Mayıs başlarında İzmir-Salihli yönünde, tarihi
Kral Yolu'nu izleyen arabamız
Bozdağ'ın kıvrımlı yolunda tırmanışa geçerken nefesim tutulur gibi oldu. Bu durum rakım farkından çok,
muhteşem manzara ve yaşadığım
zamansızlıktan kaynaklandı. Tarihin en
görkemli medeniyetlerinin resmî geçit yaptığı bu topraklarda; dar patikalardan at, eşek sırtında veya yayan tırmanan insanların çektiği zahmeti günümüzle kıyaslayınca, bu işe
atalarımızdan başkalarının kalkışamayacağını düşündüm. Araştırınca Bozdağ yerleşiminin
Lidyalılar döneminde kurulduğunu gördüm. Bunda yaylaya çıkmaktan çok uğradıkları saldırılar etkiliydi. Atalarımızın binlerce yıllık
göçebe ruhunun yaylak uğruna mevsimlik yer değiştirme geleneği; günümüzde denize doğru yönelse de, halâ sürüyor.

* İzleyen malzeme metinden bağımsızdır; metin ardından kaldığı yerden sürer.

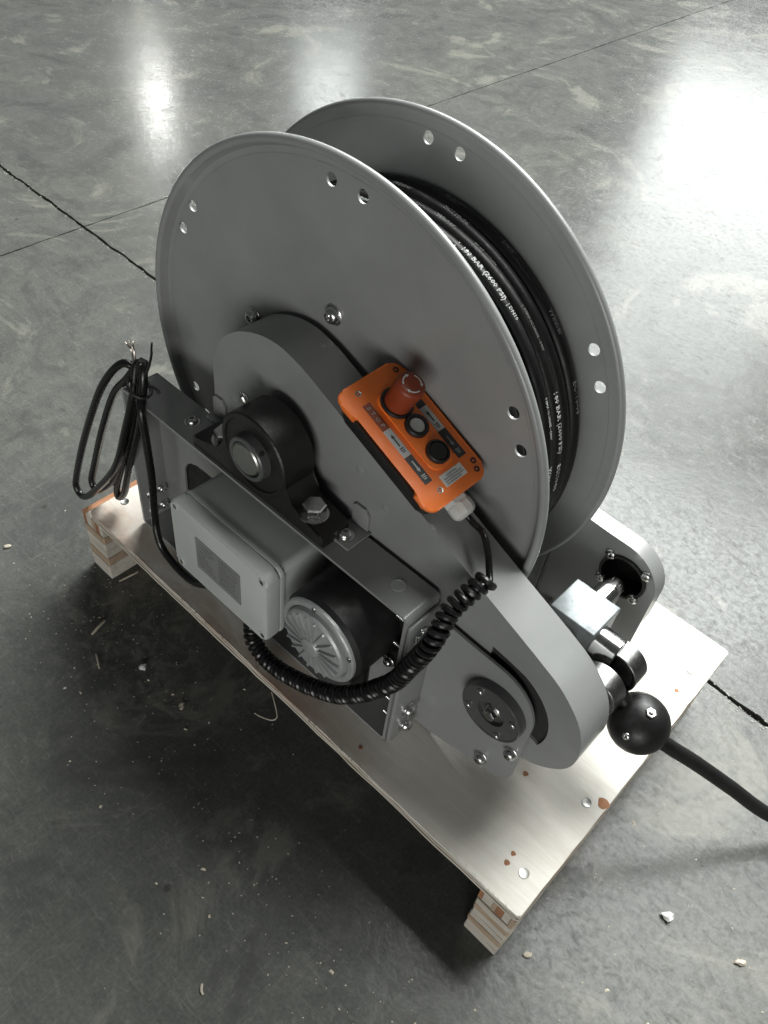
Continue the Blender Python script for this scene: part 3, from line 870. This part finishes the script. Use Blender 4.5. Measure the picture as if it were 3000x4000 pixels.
# run from the underside of the drum through the rollers and the ball stop out over the floor
pth = [hose_pt(2 * PI * 3 - R(106)), hose_pt(2 * PI * 3 - R(92)), hose_pt(2 * PI * 3 - R(80)), (0.46, 0.240, 0.2180), (0.56, 0.236, 0.2460), (0.66, 0.2335, 0.2800), (0.715, 0.2325, 0.2960), (0.748, 0.2325, 0.2960), (0.775, 0.2345, 0.2800), (0.803, 0.2390, 0.2540), (0.840, 0.2580, 0.2260), (0.880, 0.2890, 0.1900), (0.930, 0.3270, 0.1420), (0.990, 0.3780, 0.0760), (1.06, 0.440, 0.0260), (1.15, 0.51, 0.0105), (1.35, 0.62, 0.0105), (1.75, 0.75, 0.0105)]
bm = new_bm(); tube(bm, resample(spline(pth, 14), 0.006), 0.0097, 16); obj('hose_tail', bm, RUBBER, hose)


def hose_print(body, turn, deg, size, m=SILVERLAB, dy=0.0, off=0.0):
    """flat print curved round the hose: reads clockwise, letter tops towards the rear flange"""
    size *= 1.1; vs, fs = text_polys(body, size, 1, 0.022)
    th0 = 2 * PI * turn + R(deg)
    def f(x, y):
        th = th0 - x / (RC + 0.012)
        ph = (y - size * 0.36 + dy) / HR + off
        rr = hose_r(th) + (HR + 0.0003) * math.cos(ph)
        return YAW @ Vector((CX + rr * math.cos(th), hose_y(th) + hose_dy(th) + (HR + 0.0003) * math.sin(ph), CZ + rr * math.sin(th)))
    bm = new_bm(); add_polys(bm, vs, fs, f)
    o = obj('printed_lettering', bm, m, hose, smooth=False)
    return o


for turn, deg, rows in (
    (1.0, 62, (("180 BAR (2600 PSI)", 0.0085, HOSEPRINT, 0), )),
    (1.0, 29, (("MSHA IC-386/02 - DNV", 0.0040, HOSEPRINT, 0.0022), ("-40C TO +121C", 0.0040, HOSEPRINT, -0.0028))),
    (1.0, -12, (("MSHA IC-386/02 - DNV", 0.0055, HOSEPRINT, 0), )),
    (1.0, 45, (("Winner", 0.0075, HOSEPRINT, 0), )),
    (2.0, 58, (("| EN 857", 0.0055, HOSEPRINT, 0), )),
    (3.0, 50, (("| DN10", 0.0055, HOSEPRINT, 0), )),
    (4.0, 78, (("Winner", 0.0075, DIMPRINT, 0), )),
    (4.0, 8, (("EC110-06", 0.0080, HOSEPRINT, 0), )),
    (1.0, 84, (("DN10", 0.0050, HOSEPRINT, 0), )),
    (2.0, 97, (("Winner", 0.0070, DIMPRINT, 0), )),
    (3.0, 106, (("EC110-06", 0.0070, DIMPRINT, 0), )),
    (3.0, -6, (("EC110-06", 0.0080, HOSEPRINT, 0), )),
    (2.0, -10, (("180 BAR (2600 PSI)", 0.0075, HOSEPRINT, 0), )),
    (1.0, 8, (("EC110-06", 0.0080, HOSEPRINT, 0), )),
    (2.0, 78, (("180 BAR (2600 PSI)", 0.0085, HOSEPRINT, 0), )),
    (2.0, 42, (("EN 857 1SC DN10", 0.0038, HOSEPRINT, 0.0024), ("-40C TO +121C", 0.0038, HOSEPRINT, -0.0026))),
    (2.0, 23, (("Winner", 0.0090, WHITE, 0), )),
    (2.0, 7, (("EC110-06", 0.0085, HOSEPRINT, 0), )),
    (3.0, 90, (("MSHA IC-386/02 - DNV", 0.0042, DIMPRINT, 0), )),
    (3.0, 68, (("|  180 BAR (2600 PSI)", 0.0078, HOSEPRINT, 0), )),
    (3.0, 27, (("MSHA IC-386/02 - DNV", 0.0042, HOSEPRINT, 0), )),
    (3.0, 9, (("Winner", 0.0080, HOSEPRINT, 0), )),
    (5.0, 96, (("Winner", 0.0085, DIMPRINT, 0), )),
    (5.0, 79, (("EC110-06", 0.0080, DIMPRINT, 0), )),
    (4.0, 66, (("EN 857 1SC DN10", 0.0038, DIMPRINT, 0.0022), ("DN10", 0.0040, DIMPRINT, -0.0028))),
    (4.0, 48, (("|  MSHA IC-386/02 - DNV", 0.0042, DIMPRINT, 0), )),
    (4.0, 27, (("180 BAR (2600 PSI)", 0.0080, HOSEPRINT, 0), )),
    (6.0, 82, (("-40C TO +121C", 0.0040, DIMPRINT, 0), )),
    (6.0, 63, (("DN10", 0.0060, DIMPRINT, 0), )),
    (6.0, 44, (("Winner", 0.0085, DIMPRINT, 0), )),
    (6.0, 26, (("EC110-06", 0.0085, DIMPRINT, 0), )),
):
    for body, size, m_, dy in rows: hose_print(body, turn, deg, size, m_, dy)

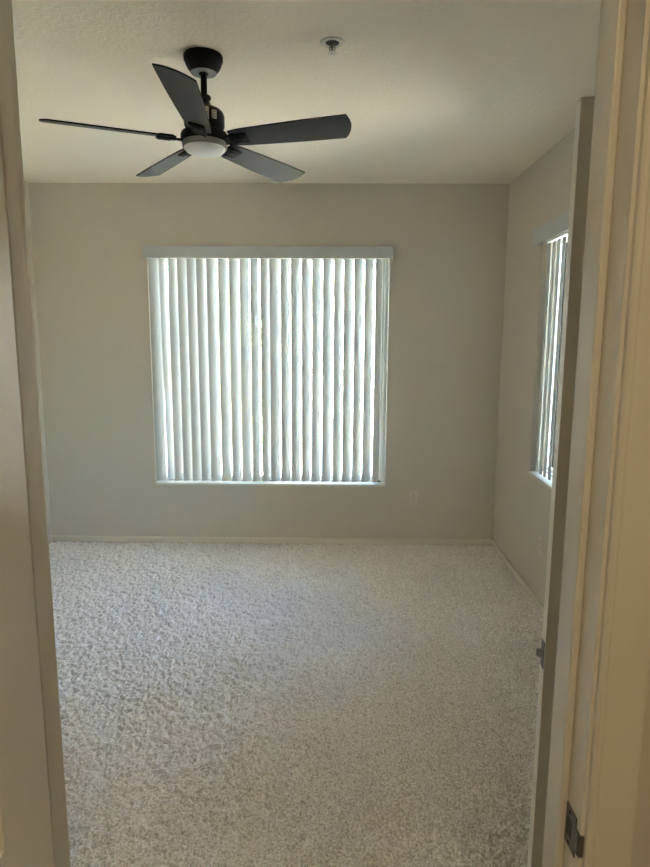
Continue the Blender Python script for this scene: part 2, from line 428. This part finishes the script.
# ------------------------------------------------------------------ vertical blinds
def vane_mesh(Hh, wv=.089, sag=-.013, n=8):
    bm = bmesh.new(); pts = []
    for k in range(n+1):
        u = k/n*2-1; pts.append((u*wv/2, sag*(1-u*u)-sag*.5))
    t = .0009
    outer = [(x, y+t/2) for x, y in pts]; inner = [(x, y-t/2) for x, y in pts][::-1]
    poly = outer+inner
    lo = [bm.verts.new((x, y, -Hh)) for x, y in poly]; hi = [bm.verts.new((x, y, 0)) for x, y in poly]
    N = len(poly); n1 = n+1
    for k in range(N): bm.faces.new((lo[k], lo[(k+1) % N], hi[(k+1) % N], hi[k]))
    for k in range(n):
        for L_ in (lo, hi): bm.faces.new((L_[k], L_[k+1], L_[N-2-k], L_[N-1-k]))
    bmesh.ops.recalc_face_normals(bm, faces=bm.faces)
    # hanging tab at the top
    me = bpy.data.meshes.new('vane'); bm.to_mesh(me); bm.free(); me.materials.append(M['vane'])
    for p in me.polygons: p.use_smooth = True
    me.set_sharp_from_angle(angle=R(50))
    return me
def blind(name, label, origin, rz, L, top, bottom, vx, ang, valance, wand=None, rail0=0, vy=.040):
    """local: x along wall, y outwards, origin on the wall's room face at floor level"""
    root = empty(name, origin, rz); tag(root, label, 'window blind')
    x0, x1, z0, z1 = valance
    m = MB()
    m.box(x0, x1, -.050, -.046, z0, z1, .0015); m.box(x0, x0+.004, -.046, -.001, z0, z1); m.box(x1-.004, x1, -.046, -.001, z0, z1)
    m.box(x0, x1, -.0525, -.050, z1-.006, z1, .001); m.box(x0, x1, -.0525, -.050, z0, z0+.005, .001)
    m.box(x0, x1, -.050, -.001, z1-.003, z1)
    m.build('valance', M['valance'], root)
    m = MB(); m.box(.008, L-.008, .018, .062, top-.036, top, .003)
    hr = m.build('head_rail', M['vinyl'], root)
    me = vane_mesh(top-.045-bottom)
    for k, x in enumerate(vx):
        a = ang[k]
        o = bpy.data.objects.new('vane', me); COL.objects.link(o); o.parent = root
        o.location = (x, vy, top-.045); o.rotation_euler = a if isinstance(a, tuple) else (0, 0, a)
    for x in vx:
        c = MB(); c.box(x-.004, x+.004, .036, .044, top-.050, top-.030)
        q = c.build('carrier', M['vinyl'], hr)
        if rail0: q.location.x = -rail0
    hr.location.x = rail0
    if wand:
        m = MB(); wx, wz = wand; m.tube((wx, -.004, top-.05), (wx, -.002, wz), .0035, seg=8); m.tube((wx, -.002, wz), (wx, -.002, wz-.06), .005, .0045, seg=8)
        m.tube((wx, -.004, top-.05), (wx, .03, top-.04), .002, seg=6)
        m.build('tilt_wand', M['valance'], root)
    return root
random.seed(4)
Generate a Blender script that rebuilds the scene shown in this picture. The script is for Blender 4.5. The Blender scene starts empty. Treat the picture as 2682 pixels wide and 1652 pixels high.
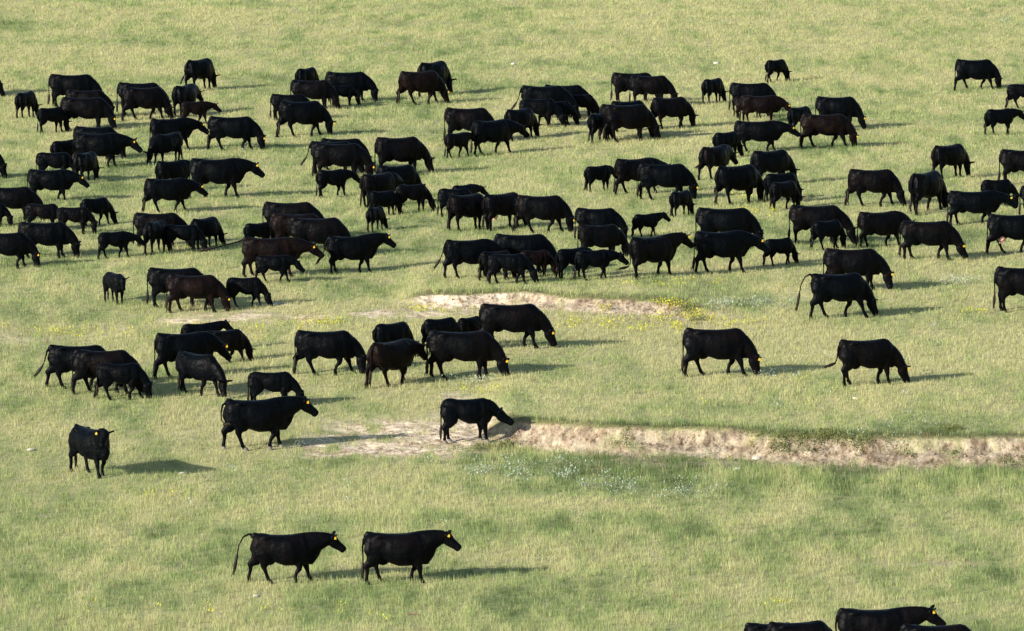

Gölcük'teki otobüs-araba yoğunluğu bunun kanıtı... Kolkola uzanan meşe, çam ormanlarını, dorukları yer yer karla kaplı Bozdağ'ı aşıp, kestane, ceviz ve insana bahar coşkusunu aşılayan pıtrak pıtrak çiçek açmış meyva ağaçlarıyla kaplı
Gölcük düzlüğüne varınca; geçmişte binbir zahmetle tırmananlara hak verdim. Havası, suyu ve mekâna hakim manzarasıyla zamanı unutturan
cennetten bir köşe Bozdağ-Gölcük. Ege'nin Alpleri sayılan Bozdağlar, Gediz ve Küçük Menderes ovaları arasında Ege Denizi'ne dik olarak uzanır.
ASIRDAN ASIRA GEÇMEK
Lidyalılar'ın
Tmolos adıyla kurdukları Bozdağ ilçesinin eteklerinde uzanan başkent
Sardes harabeleri, o dönemin
altın madenleri ve
Kral Yolu'na dayalı zenginliğini sessizce anlatırken,
Artemis Tapınağı'nın dev ebattaki sütunları İlkçağ mimarisinin görkemini yansıtır... Zenginlik ve coğrafî güzelliğin huzur getirmediğini, sürekli Doğu ve Batı'dan uğradıkları istilalar kanıtlar. Yöre Pers, Roma, Bizans dönemlerinin ardından, 11 .asırda Çaka Beyliği, 14. asırda Menteşe-Aydınoğulları Beylikleri, 15.asırda Osmanlı yönetiminde huzura kavuştu. 20. asırda üç yıllık işgal sırasında Efeler ve düşmandan kaçanlara sığınak oldu. Bozdağlar'ın çevresini incelerken, kadim zamanda Perslerin eline geçen Sardes şehrine, iki kez saldıran Spartalıların geçtiği gizli geçitleri, onlara yol gösteren yerli halkı ile şimdikiler arasında bağ kurdum. Bozdağ'da Çınarlık parkı, Şelale park, Mermer oluk, Kırk çeşme/Kırk oluk mesire yerleri insanı huzura davet eder. Sivri dedikleri bitki çayını içtikten sonra Gölcük'e çıktık. Güney tarafında göz alabildiğine uzanan Ödemiş ovası, sarıdan yeşile uzanan tonlarla geçmişin gizemiyle yüklü bir havaya sahip sanki... Tektonik gölün çevresinde dolanırken, zamansızlığı hissettim. Günün herhangi bir anında bana zaman sorulduğunda, genelde saati doğru söylerim. Gölcük'te o duyarlılığı yitirdiğimi anladım... Müezzinin dalga dalga yayılan lahuti sesi öğle vaktini haber verirken, birkaç saat içinde asırdan asra geçtiğimi hissettim. Cami içinde bu duygu daha da yoğunlaştı...
HUZURA KAVUŞUN
Gölcük kıyısında, söğüt ağacının gölgesinde öğle yemeğimizi yerken, dalgaların okşadığı dallar
"Manda yuva yapmış söğüt dalına" türküsündeki ironiyi hatırlattı. Zarif villaları süzerken,
Aydınoğlu Mehmet Bey otağını nerede kurardı diye düşündüm. Kuşkusuz başkent
Birgi'yi göreceği güney tarafta kuruyordu.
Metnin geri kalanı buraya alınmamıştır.